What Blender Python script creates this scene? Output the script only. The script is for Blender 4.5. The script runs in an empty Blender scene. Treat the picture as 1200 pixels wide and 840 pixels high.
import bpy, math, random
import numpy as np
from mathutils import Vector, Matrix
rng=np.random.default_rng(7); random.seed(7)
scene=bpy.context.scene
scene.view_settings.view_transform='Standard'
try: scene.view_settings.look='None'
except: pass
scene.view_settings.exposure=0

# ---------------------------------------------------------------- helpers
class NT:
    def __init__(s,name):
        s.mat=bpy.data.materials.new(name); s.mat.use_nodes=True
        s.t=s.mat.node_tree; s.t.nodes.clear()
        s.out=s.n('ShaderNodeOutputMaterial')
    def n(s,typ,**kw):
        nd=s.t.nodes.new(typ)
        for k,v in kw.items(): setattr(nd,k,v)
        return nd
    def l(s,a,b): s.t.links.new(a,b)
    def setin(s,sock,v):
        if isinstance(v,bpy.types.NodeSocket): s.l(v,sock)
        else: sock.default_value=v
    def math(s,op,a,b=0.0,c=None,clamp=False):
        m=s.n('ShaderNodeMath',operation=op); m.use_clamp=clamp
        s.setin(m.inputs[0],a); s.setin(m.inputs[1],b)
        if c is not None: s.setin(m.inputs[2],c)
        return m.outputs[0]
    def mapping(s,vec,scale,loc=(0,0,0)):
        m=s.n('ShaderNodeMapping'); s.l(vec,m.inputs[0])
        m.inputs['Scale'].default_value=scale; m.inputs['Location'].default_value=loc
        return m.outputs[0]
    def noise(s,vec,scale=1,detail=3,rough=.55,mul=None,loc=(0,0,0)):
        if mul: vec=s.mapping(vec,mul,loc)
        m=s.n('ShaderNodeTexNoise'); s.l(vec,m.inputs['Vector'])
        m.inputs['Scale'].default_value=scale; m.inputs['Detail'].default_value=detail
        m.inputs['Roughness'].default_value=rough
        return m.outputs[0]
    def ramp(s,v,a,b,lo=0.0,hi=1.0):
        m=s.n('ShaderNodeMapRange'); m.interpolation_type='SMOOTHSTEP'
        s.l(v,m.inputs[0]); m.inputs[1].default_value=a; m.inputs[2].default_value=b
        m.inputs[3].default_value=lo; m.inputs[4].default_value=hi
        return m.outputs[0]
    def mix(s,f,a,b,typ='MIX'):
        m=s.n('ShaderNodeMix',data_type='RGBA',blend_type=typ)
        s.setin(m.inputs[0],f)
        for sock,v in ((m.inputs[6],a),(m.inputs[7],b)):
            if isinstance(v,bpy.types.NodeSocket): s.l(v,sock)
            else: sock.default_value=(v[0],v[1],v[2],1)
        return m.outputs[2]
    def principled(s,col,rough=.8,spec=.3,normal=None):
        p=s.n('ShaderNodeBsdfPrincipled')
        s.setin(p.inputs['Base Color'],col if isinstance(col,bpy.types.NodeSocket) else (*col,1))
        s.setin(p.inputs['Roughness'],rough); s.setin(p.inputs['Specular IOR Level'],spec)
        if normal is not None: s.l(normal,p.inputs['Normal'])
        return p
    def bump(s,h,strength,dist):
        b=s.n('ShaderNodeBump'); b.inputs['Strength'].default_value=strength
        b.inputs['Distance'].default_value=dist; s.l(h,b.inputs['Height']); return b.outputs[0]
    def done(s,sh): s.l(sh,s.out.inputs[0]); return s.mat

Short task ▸
Check each line above for the word "scene" and say how many have it, with nothing else.

Reply to the exercise ▸
5